[Rows from a 3D scene dataset]
-.-.-
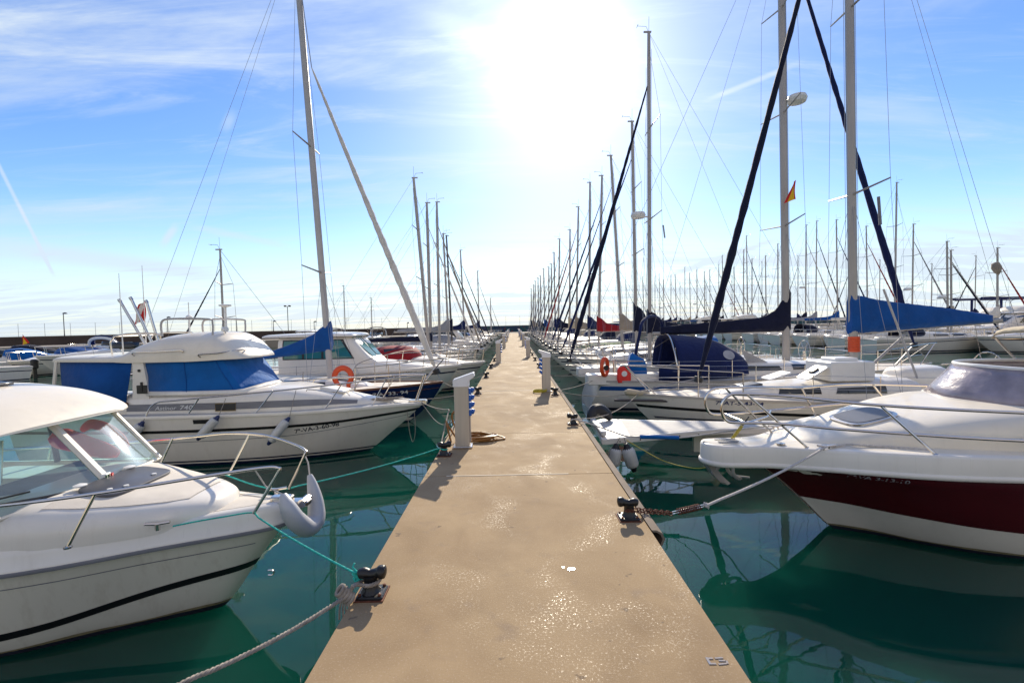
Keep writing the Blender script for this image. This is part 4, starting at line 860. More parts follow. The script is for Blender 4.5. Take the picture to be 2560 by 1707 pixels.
flag('flag', 'drooping red and white striped flag among the rod holders of the flybridge boat', B.location+Vector((-1.56, -.2, 3.24)), .42, .27, [(0, .3, 'flagr'), (.3, .65, 'flagw'), (.65, 1, 'flagr')])

def fender(label, a, b_, r, tip='ftip', hang=None):
    a, b_ = Vector(a), Vector(b_); f = thing('fender', label, 'fender', b_); d = (a-b_); Ln = d.length
    MB().lathe([(r*.45, .06), (r*.8, .085), (r, .13), (r, Ln-.13), (r*.8, Ln-.085), (r*.45, Ln-.06)], (0, 0, 0), d, 16).build('fender_body', M['fend'], f)
    for z0, s in ((0, 1), (Ln, -1)): MB().lathe([(r*.2, z0), (r*.38, z0+s*.015), (r*.5, z0+s*.06), (r*.82, z0+s*.088)], (0, 0, 0), d, 14).build('fender_end', M[tip], f)
    if hang: MB().tube([a-b_-d*.01, Vector(hang)-b_], .006, 5).build('lanyard', M['rope'], f)
    return f
fender('white fender near the stern of the flybridge boat, half hidden behind the red-trimmed windscreen', (-6.82, 8.33, .96), (-7.16, 8.33, .55), .08, hang=(-6.87, 8.42, 1.0))
fender('white fender with dark blue ends hanging below the small dark cabin window', (-5.45, 8.36, 1.03), (-5.83, 8.30, .60), .08, hang=(-5.4, 8.5, 1.32))
fender('white fender with dark blue ends hanging nearest the registration number', (-4.27, 8.60, .93), (-4.62, 8.44, .45), .08, hang=(-4.2, 8.75, 1.42))

# ------------------------------------------------------------------ maroon boat on the right
O = Vector((2.3, 5.63, 0))
D = thing('sports_cruiser', 'maroon and white motor boat with double bow rails and a smoked wrap-round windscreen', 'motor boat', O)
H = Hull([(-.35, 2.2), (0, 1.60), (.4, 1.19), (.8, .72), (.86, .6)], [(-.3, 7.3), (.9, 7.4)],
         [(0, .10), (.03, .22), (.06, .33), (.128, .68), (.217, .98), (.32, 1.12), (.5, 1.2), (1, 1.15)], [(0, .82), (.1, .88), (.18, .945), (.4, .945), (1, .92)], [(0, -.35), (1, -.25)],
         [(0, .75), (.05, .42), (.15, .24), (.3, .16), (1, .13)])
H.body('hull', M['gelw'], D, 40)
mb = MB(); z = hermite([(0, .43), (.12, .40), (.3, .33), (1, .22)]); H.band(mb, .0, 1, z, lambda u: H.zs(u)-.001, .005, n=60, rows=14); mb.build('maroon_panel', M['maroon'], D)
mb = MB(); H.band(mb, .0, 1, lambda u: -.12, lambda u: .055-.04*u, .005, n=30); mb.build('antifouling', M['antif'], D)
mb = MB(); H.band(mb, .0, 1, lambda u: .052-.04*u, lambda u: .075-.04*u+.008*math.sin(u*37), .004, n=60); mb.build('waterline_grime', M['scum'], D)
H.text('registration', '7ª.VA 3-13-10', 1.36, .84, .05, -1, M['letterg'], D, .012, 1, .008, .46)
gp = [(7.4, 1.15, .92), (5, 1.21, .94), (3.6, 1.2, .945), (2.7, 1.14, .945), (1.98, 1.0, .94), (1.5, .77, .92), (1.2, .55, .89), (1.0, .41, .87), (.8, .30, .86), (.55, .235, .855), (.25, .215, .855), (.09, .17, .86), (.02, .09, .862), (0, 0, .862)]
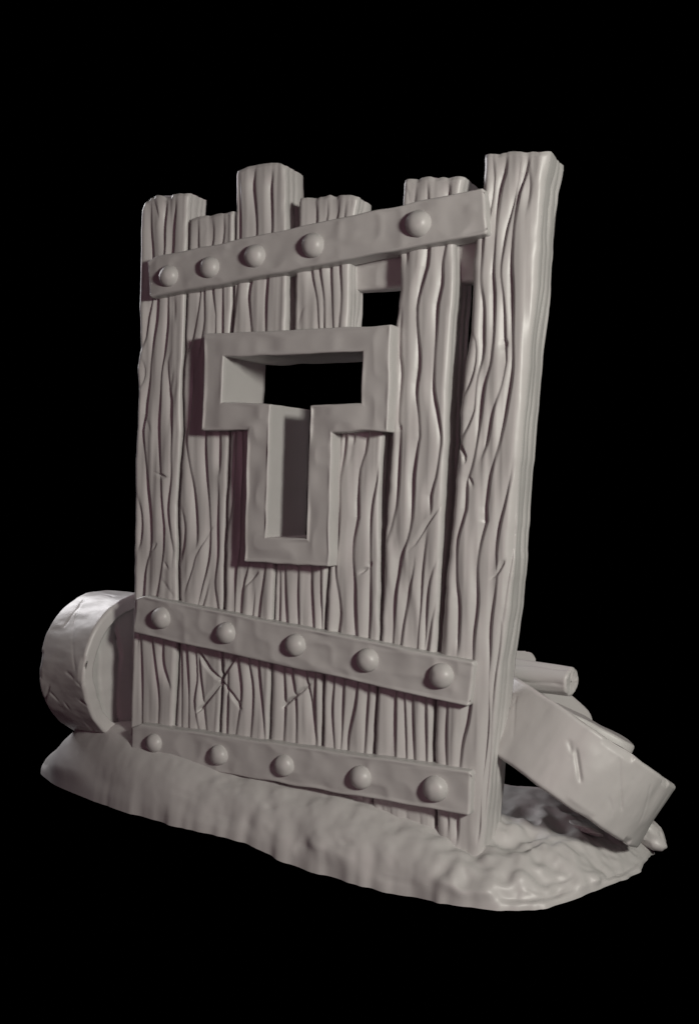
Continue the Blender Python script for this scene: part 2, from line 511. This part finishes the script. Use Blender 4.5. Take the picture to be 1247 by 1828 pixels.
-.-.-
Task brief »
Pictures are excluded; repeat every record exactly.

Task answer »
Keep writing the Blender script for this image. This is part 4, starting at line 860. More parts follow. The script is for Blender 4.5. Take the picture to be 2560 by 1707 pixels.
flag('flag', 'drooping red and white striped flag among the rod holders of the flybridge boat', B.location+Vector((-1.56, -.2, 3.24)), .42, .27, [(0, .3, 'flagr'), (.3, .65, 'flagw'), (.65, 1, 'flagr')])

def fender(label, a, b_, r, tip='ftip', hang=None):
    a, b_ = Vector(a), Vector(b_); f = thing('fender', label, 'fender', b_); d = (a-b_); Ln = d.length
    MB().lathe([(r*.45, .06), (r*.8, .085), (r, .13), (r, Ln-.13), (r*.8, Ln-.085), (r*.45, Ln-.06)], (0, 0, 0), d, 16).build('fender_body', M['fend'], f)
    for z0, s in ((0, 1), (Ln, -1)): MB().lathe([(r*.2, z0), (r*.38, z0+s*.015), (r*.5, z0+s*.06), (r*.82, z0+s*.088)], (0, 0, 0), d, 14).build('fender_end', M[tip], f)
    if hang: MB().tube([a-b_-d*.01, Vector(hang)-b_], .006, 5).build('lanyard', M['rope'], f)
    return f
fender('white fender near the stern of the flybridge boat, half hidden behind the red-trimmed windscreen', (-6.82, 8.33, .96), (-7.16, 8.33, .55), .08, hang=(-6.87, 8.42, 1.0))
fender('white fender with dark blue ends hanging below the small dark cabin window', (-5.45, 8.36, 1.03), (-5.83, 8.30, .60), .08, hang=(-5.4, 8.5, 1.32))
fender('white fender with dark blue ends hanging nearest the registration number', (-4.27, 8.60, .93), (-4.62, 8.44, .45), .08, hang=(-4.2, 8.75, 1.42))

# ------------------------------------------------------------------ maroon boat on the right
O = Vector((2.3, 5.63, 0))
D = thing('sports_cruiser', 'maroon and white motor boat with double bow rails and a smoked wrap-round windscreen', 'motor boat', O)
H = Hull([(-.35, 2.2), (0, 1.60), (.4, 1.19), (.8, .72), (.86, .6)], [(-.3, 7.3), (.9, 7.4)],
         [(0, .10), (.03, .22), (.06, .33), (.128, .68), (.217, .98), (.32, 1.12), (.5, 1.2), (1, 1.15)], [(0, .82), (.1, .88), (.18, .945), (.4, .945), (1, .92)], [(0, -.35), (1, -.25)],
         [(0, .75), (.05, .42), (.15, .24), (.3, .16), (1, .13)])
H.body('hull', M['gelw'], D, 40)
mb = MB(); z = hermite([(0, .43), (.12, .40), (.3, .33), (1, .22)]); H.band(mb, .0, 1, z, lambda u: H.zs(u)-.001, .005, n=60, rows=14); mb.build('maroon_panel', M['maroon'], D)
mb = MB(); H.band(mb, .0, 1, lambda u: -.12, lambda u: .055-.04*u, .005, n=30); mb.build('antifouling', M['antif'], D)
mb = MB(); H.band(mb, .0, 1, lambda u: .052-.04*u, lambda u: .075-.04*u+.008*math.sin(u*37), .004, n=60); mb.build('waterline_grime', M['scum'], D)
H.text('registration', '7ª.VA 3-13-10', 1.36, .84, .05, -1, M['letterg'], D, .012, 1, .008, .46)
gp = [(7.4, 1.15, .92), (5, 1.21, .94), (3.6, 1.2, .945), (2.7, 1.14, .945), (1.98, 1.0, .94), (1.5, .77, .92), (1.2, .55, .89), (1.0, .41, .87), (.8, .30, .86), (.55, .235, .855), (.25, .215, .855), (.09, .17, .86), (.02, .09, .862), (0, 0, .862)]
Continue the Blender Python script for this scene: part 2, from line 511. This part finishes the script. Use Blender 4.5. Take the picture to be 1247 by 1828 pixels.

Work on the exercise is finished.